The vehicle
Strangely, this vehicle, built by Chevrolet, was never used by the US Army. Instead, during the Second World War it saw service with British, Commonwealth and Free forces. It had two 97 hp engines side by side!
The kit
A Tamiya\Italeri 1/35 kit. It comes with a great colour booklet, full of close up photographs. This is normally the kind of thing you have to see if the likes of Osprey publish. Generally I am fussy when it comes to barrels and tracks – I almost always seek a metal replacement for the plastic parts. Obviously tracks are not relevant in this case. But I got the Aber Browning .30 cal barrels and Griffon Model M6 37mm gun barrel.
Assembly
The suspension:
The wheels are impressive! The join line needed filling (with Mr.Surfacer 500) and sanding:
The extra fuel tanks include nice photo etch pieces. The pipe connecting into them appeared to be too short, so I improvised with brass wire. I managed to make a bit of a mess of one of the bolts that hold up the fuel tanks and it called for that shoddy tactic of using an item of stowage to disguise it!
The fenders fitted well enough and slowly the hull had all details added.
The turret top and bottom were joined and worked with Milliput and Mr.Surfacer 1000. The replacement barrels were added and the turret was finished with all parts.
Even at this stage the vehicle looked imposing.
Painting
As usual, primer was sprayed on first. At the time of writing I am having an “issue” with primer, which I am finding quite annoying and frustrating! Basically it is giving me an excessively rough, almost gritty, finish. My friend describes a similar experience here. Indeed, it has already caused me to discard a fully assembled model, a Cromwell tank, when this happened earlier this year. I thought at the time that it was due to me insufficiently shaking the can. For this model I made sure that the can was well shaken and yet I found the same thing happening, although not as bad and not all over. Also, I was sufficiently alert to notice it this time (with the Cromwell I had actually moved onto the base coat before I decided the finish was unacceptable, which is too late to do anything about it). So, use of fine sand paper and even a scalpel got it back to a decent finish and the model could proceed! I understand that matt paint is by nature a rougher finish than gloss/semi-gloss/satin paint and that occasional use of fine sand paper is needed but this seems excessive to me.
Possible reasons for this grittiness are said to be high humidity (not a problem where I live) or spraying from too far away – the paint dries in the air and reaches the model as a powder. This seems a possibility to me and something I might check for next time. Also it seems that warming of the can can be beneficial. Of course, I will also investigate alternative primers. I have previously used Vallejo Model Air gray primer (71097 17 ml bottle). Nobody could accuse this finish of being gritty but I did previously have problems with it covering metal parts. For an all plastic or resin model I would still be tempted to use the Vallejo with an airbrush. Other than that I am going to try a can of Tamiya Fine Surface Primer – hopefully at that price it will be better than the rest!
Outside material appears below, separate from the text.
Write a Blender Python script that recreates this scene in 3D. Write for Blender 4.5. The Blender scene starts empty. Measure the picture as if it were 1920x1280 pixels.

I used Vallejo Model Air Olive Drab (71043), which is reckoned to be a fair approximation of US Olive Drab, as a base coat. For practical reasons I had this to hand, rather than mixing up some variant of the British colour. Additionally, I thought that maybe these vehicles, originating in the US, would have that colour. At least one other person thinks so!
Next all detail painting was done by brush.
Decals & Weathering
Decals were added and then a subtle amount of paint chipping, effected with Vallejo Model Color German Camouflage Black Brown (70822). Actually it was quite hard to see it until up close.
A general wash and then a pin wash was done with a dilute mixture of Winsor and Newton Lamp Black and Raw Umber. Mig pigment (Dry Mud) was brushed into the tread of the tyres and then fixer was added. A mixture of pigment and fixer was then flicked from the end of a brush onto the underside and lower sides of the hull.
Extras
I have wanted to find ways to make my models stand out more. One way is stowage (quite apart from using it to hide slight imperfections!). Several companies make complete stowage sets for the Staghound – one such is Legend. These resin pieces are beautifully moulded – some of the best I have seen. There seems to be far too much in the box to use on one vehicle, unless you want to turn it into the travelling caravan shown on the box picture. Well, I will have leftovers for other Allied vehicles of the period. I selected baggage rolls, ammo boxes, a wooden box and a jerry can and painted them in various colours and finished with various effects. As always, there is room for improvement, but I was quite happy with how they turned out.
Final stages were placing the stowage on the vehicle and tying the boxes on the engine hatch down with some cotton thread (simulating some sort of thin rope). Mig Pigments (Standard Rust) and Tamiya weathering powder (Soot) were used on the exhaust.
Final thoughts
For the moment this is done. I did intend to look into more general body work stains (light rust, weather) but I will leave this for another time. This is something which I have not much tried to this date. Although, in the present case, the combination of the olive drab colour and subsequent dark oil wash makes me wonder if any such effect, unless overwhelming, would be apparent.